Do 2-3-5 Sebes começou a idear os princípios que se converteriam rapidamente nos que moldariam o Futebol Total holandês apostando num 2-3-3-2 extremamente equilibrado, apto tanto para defender como para atacar como um colectivo. Com os extremos bem abertos, os interiores mais recuados no terreno - permitindo o recuar de dois médios laterais para a defesa - e um falso nove a jogar entre linhas numa posição que nos anos seguintes seria celebrizada por Di Stefano, Pelé, Eusébio, Charlton ou Cruyff. E hoje, como não, o génio de Messi.
Pela primeira vez em largos anos a táctica foi o elemento diferencial na história do jogo. O 2-3-3-2 húngaro, encarnado como ninguém por Hidegkuti, deitou a base para o 4-2-4 brasileiro, o 4-4-2 britânico e o 3-4-3 holandês. De tal forma foi o impacto do modelo de jogo hungaro que seis meses depois, no Nepstadion de Budapeste, os magiares confirmaram a superioridade da sua ideia goleando, outra vez, e por uns claros 7-1, a armada inglesa. A vitória em Wembley só surpreendeu os isolacionistas ingleses e quando os húngaros chegaram à Suiça, para disputar o Mundial, ninguém apostava noutro cavalo ganhador. Hidegkuti, como sempre, foi fundamental, apontando quatro golos ao longo do torneio - e realizando sete assistências - incluindo o decisivo tento nas tensas meias-finais contra o campeão Uruguai. Mas na final os alemães - goleados por 8-3 na fase de grupos - tinham aprendido a lição. Sempre que o mágico número 9 recebia a bola, naquela chuvosa tarde de Berna, o meio-campo (e não os defesas) apertava uma marcação à zona pouco usual para a época. O futebol dos húngaros ressentiu-se e o Milagre de Berna significou o fim da hegemonia húngara. No final do torneio o clima de crispação em Budapeste e a avançada idade da maioria dos jogadores da equipa, já a entrar na casa dos 30, deixou evidente que os melhores dias tinham passado. Dois anos depois, e aproveitando uma digressão pelo estrangeiro, a maioria dos jogadores da Aranycsapat desertou para Espanha e Itália. O seu maestro no relvado foi a excepção. Preferiu manter-se ao lado da família do que aceitar os convites que chegavam de Madrid, Barcelona e Milão, onde brilharam alguns dos seus colegas de selecção.
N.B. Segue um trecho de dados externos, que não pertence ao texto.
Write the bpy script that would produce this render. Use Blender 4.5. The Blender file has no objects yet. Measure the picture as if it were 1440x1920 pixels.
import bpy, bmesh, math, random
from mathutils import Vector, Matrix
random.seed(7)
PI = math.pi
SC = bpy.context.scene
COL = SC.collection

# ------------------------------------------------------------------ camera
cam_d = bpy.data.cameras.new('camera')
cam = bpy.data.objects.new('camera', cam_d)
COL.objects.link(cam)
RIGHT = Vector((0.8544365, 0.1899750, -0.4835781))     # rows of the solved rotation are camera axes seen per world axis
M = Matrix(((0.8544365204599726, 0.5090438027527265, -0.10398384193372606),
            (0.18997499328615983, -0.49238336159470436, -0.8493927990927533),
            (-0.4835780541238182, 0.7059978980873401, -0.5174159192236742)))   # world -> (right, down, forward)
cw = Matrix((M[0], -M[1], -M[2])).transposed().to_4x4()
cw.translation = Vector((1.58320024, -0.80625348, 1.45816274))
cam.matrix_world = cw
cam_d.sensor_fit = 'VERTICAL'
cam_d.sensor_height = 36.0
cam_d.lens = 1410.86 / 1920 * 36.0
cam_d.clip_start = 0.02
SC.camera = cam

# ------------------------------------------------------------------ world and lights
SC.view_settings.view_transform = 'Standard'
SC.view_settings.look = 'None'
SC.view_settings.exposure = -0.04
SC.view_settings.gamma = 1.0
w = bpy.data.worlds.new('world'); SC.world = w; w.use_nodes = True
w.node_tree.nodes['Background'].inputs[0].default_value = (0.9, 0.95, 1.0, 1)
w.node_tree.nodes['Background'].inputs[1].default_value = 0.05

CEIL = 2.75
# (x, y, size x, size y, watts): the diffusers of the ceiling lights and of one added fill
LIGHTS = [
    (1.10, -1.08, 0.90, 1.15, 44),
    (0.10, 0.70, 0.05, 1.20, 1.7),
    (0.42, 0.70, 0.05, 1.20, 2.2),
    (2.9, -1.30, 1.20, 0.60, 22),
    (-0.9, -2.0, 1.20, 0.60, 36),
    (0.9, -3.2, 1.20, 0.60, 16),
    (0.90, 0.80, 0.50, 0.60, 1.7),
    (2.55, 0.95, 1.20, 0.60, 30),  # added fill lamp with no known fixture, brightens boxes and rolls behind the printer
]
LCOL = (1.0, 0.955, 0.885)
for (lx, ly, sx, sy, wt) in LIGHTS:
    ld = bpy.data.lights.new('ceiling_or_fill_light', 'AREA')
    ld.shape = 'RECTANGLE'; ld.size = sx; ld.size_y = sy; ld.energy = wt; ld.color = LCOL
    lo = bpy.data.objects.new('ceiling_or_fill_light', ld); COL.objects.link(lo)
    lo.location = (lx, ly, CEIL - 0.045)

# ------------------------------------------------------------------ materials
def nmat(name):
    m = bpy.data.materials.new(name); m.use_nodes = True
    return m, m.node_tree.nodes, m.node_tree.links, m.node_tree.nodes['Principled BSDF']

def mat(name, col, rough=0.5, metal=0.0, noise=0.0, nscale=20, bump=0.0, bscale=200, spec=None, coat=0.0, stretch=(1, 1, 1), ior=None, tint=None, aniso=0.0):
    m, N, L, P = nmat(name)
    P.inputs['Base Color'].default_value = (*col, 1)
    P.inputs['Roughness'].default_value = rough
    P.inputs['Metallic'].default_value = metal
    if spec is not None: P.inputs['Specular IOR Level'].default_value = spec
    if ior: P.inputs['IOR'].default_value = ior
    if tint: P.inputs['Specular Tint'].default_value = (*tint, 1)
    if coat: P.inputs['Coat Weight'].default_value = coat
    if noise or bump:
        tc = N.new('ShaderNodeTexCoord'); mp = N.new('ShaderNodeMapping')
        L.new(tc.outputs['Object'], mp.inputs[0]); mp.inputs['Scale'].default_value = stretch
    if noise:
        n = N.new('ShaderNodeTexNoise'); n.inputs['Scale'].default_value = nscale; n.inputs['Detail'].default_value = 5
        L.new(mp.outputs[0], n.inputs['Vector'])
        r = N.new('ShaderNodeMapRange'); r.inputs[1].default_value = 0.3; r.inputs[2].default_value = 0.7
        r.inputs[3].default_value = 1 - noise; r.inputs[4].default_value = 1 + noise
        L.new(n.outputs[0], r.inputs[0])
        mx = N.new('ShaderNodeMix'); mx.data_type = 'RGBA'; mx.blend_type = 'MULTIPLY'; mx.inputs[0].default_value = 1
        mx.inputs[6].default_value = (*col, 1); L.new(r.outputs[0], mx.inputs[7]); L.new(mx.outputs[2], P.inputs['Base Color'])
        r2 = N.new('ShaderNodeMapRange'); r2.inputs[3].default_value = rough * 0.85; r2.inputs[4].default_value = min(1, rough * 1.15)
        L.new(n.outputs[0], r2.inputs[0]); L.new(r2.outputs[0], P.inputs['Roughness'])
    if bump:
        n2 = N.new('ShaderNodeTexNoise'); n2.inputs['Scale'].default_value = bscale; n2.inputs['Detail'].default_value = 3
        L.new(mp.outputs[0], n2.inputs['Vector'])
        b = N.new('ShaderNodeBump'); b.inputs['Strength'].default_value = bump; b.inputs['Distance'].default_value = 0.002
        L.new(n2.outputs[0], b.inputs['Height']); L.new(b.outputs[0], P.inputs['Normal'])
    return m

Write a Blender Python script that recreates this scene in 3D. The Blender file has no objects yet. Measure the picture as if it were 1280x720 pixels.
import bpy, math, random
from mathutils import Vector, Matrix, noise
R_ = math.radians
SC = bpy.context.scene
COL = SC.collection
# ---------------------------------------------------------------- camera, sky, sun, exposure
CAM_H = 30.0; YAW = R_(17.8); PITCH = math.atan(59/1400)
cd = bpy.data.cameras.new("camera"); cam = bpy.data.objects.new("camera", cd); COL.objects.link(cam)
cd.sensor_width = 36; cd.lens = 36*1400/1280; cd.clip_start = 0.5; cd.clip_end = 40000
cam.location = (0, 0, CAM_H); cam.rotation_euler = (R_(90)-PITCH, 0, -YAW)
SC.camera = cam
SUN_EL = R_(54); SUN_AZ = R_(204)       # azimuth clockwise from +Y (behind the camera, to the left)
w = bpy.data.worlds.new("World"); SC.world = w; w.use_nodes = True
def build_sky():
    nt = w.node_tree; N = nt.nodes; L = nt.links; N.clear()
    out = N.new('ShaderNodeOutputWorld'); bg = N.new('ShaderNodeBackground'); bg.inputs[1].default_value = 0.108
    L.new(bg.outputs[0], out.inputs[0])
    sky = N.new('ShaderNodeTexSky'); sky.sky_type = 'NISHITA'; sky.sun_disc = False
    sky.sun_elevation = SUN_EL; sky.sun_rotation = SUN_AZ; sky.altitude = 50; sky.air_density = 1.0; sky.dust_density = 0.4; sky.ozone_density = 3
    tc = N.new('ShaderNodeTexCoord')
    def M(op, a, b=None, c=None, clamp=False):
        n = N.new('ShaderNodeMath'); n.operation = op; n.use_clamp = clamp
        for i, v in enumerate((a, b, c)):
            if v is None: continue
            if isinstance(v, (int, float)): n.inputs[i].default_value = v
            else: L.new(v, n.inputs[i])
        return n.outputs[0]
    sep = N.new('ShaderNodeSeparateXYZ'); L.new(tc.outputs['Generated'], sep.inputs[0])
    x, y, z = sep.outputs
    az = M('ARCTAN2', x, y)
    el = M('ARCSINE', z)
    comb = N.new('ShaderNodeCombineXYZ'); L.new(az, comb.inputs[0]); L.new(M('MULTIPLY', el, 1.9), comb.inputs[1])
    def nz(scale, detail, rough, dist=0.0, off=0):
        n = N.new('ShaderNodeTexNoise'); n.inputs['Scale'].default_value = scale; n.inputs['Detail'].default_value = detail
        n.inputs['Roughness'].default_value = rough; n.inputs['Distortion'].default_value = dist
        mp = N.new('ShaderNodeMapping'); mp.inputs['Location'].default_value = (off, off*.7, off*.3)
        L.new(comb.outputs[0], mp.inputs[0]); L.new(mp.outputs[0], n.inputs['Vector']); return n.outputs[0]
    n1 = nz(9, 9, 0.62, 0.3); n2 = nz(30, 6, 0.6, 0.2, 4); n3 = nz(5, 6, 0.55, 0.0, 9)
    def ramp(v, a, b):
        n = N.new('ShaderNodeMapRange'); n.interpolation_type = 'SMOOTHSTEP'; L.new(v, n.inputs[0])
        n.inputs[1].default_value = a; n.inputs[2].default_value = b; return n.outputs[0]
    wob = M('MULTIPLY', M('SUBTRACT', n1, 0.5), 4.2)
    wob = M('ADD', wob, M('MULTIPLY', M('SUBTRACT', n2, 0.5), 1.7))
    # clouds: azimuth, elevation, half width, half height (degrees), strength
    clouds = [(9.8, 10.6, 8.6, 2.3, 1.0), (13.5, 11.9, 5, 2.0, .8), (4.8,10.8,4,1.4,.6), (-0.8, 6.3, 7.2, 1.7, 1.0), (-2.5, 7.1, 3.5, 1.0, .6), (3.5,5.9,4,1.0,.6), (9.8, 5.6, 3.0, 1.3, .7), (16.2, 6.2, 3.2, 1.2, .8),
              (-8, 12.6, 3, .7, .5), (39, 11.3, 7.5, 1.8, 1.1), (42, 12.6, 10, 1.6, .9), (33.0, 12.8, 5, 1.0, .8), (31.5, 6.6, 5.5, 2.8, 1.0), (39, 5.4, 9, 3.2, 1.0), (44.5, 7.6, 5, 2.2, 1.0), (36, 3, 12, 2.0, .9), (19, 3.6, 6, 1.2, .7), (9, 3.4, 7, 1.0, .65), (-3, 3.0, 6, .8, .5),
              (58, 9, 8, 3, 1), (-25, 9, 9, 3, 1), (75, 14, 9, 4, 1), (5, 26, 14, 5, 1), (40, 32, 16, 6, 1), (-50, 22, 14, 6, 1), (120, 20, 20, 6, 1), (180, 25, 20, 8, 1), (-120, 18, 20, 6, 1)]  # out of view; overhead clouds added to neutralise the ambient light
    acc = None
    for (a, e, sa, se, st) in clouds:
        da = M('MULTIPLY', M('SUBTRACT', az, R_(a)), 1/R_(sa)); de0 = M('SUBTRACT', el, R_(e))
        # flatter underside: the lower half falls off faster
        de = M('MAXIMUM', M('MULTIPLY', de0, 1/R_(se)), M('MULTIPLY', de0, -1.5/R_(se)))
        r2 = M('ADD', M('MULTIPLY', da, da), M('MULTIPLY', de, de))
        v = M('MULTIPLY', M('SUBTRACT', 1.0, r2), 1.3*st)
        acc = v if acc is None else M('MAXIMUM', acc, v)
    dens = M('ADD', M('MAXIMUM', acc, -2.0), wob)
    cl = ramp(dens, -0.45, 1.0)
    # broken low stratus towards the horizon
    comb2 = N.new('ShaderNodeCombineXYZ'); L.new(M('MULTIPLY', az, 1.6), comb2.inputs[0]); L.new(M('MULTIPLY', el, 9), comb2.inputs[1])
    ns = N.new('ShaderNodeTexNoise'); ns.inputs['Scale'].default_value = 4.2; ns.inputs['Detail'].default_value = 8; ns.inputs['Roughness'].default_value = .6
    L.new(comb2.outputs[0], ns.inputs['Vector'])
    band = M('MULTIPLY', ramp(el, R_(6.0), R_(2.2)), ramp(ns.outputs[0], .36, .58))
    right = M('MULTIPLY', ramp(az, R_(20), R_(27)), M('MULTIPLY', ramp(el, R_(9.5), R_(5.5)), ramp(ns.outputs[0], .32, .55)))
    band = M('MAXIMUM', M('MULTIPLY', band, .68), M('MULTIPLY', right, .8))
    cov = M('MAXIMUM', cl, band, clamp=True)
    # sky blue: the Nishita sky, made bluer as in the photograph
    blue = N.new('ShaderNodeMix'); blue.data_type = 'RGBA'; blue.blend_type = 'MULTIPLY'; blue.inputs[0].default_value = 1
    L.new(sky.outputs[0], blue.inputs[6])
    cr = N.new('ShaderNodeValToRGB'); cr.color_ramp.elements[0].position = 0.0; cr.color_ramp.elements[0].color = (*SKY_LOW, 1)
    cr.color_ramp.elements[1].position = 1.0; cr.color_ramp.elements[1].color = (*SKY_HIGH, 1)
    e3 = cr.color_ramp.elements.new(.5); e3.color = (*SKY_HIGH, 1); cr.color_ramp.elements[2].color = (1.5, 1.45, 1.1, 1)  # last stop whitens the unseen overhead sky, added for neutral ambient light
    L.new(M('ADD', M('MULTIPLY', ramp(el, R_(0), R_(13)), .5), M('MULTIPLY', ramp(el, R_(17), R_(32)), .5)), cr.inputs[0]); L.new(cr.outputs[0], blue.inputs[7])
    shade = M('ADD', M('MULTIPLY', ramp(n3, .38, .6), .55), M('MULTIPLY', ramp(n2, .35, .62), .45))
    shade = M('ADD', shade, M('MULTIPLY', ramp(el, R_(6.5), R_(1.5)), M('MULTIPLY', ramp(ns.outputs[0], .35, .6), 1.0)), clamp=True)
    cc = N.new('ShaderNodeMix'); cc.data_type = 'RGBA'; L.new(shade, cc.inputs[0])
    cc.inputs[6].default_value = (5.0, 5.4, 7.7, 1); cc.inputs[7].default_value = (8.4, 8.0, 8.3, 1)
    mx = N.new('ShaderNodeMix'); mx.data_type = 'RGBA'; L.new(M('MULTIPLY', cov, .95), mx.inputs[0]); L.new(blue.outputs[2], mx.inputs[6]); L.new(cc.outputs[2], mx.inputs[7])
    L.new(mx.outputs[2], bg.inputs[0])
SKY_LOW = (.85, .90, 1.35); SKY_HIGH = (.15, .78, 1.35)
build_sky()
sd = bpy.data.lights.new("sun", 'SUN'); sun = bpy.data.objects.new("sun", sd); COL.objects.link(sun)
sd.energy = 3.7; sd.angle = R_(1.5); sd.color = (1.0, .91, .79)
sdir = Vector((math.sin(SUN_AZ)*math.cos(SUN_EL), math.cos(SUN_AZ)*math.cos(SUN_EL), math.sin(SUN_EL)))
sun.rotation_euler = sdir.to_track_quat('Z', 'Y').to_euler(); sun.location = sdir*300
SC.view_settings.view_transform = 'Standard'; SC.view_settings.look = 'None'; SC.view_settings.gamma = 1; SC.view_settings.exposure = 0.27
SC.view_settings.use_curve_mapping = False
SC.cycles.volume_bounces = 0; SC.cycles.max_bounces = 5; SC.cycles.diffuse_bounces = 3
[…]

De menino pobre num dos bairros sociais de Budapeste a ícone nacional, a vida de Hidegkuti transformou-se outra vez quando levou a sua inteligência no terreno de jogo para o banco de suplente. Começou em pequenos clubes locais, longe do olhar atento das autoridades da federação - que nunca perdoaram à sua mágica geração a debacle de Berna - e acabou por brilhar na Fiorentina, vencendo em 1961 a primeira edição da Taça das Taças. Depois da experiência italiana voltou à Hungria e levou o modesto Gyori ETO da segunda divisão ao titulo nacional e - mais importante ainda - à meia-final da Taça dos Campeões Europeus com um conjunto sem estrelas e que só caiu diante do Benfica de Eusébio e companhia. Uma década depois, farto da intromissão das autoridades governamentais na gestão desportiva húngara, o mítico Nandor conseguiu um passaporte para viajar até ao Egipto onde se tornou no pai do moderno futebol faraónico, aplicando a base do 5-3-2 que ainda hoje é santo e senha no futebol local e que se tornou no modelo que levou a selecção egípcia a dominar o futebol continental na última década. Uma última lição de um homem que mudou a história do futebol debaixo do nariz dos mesmos homens que se vangloriavam do seu invento.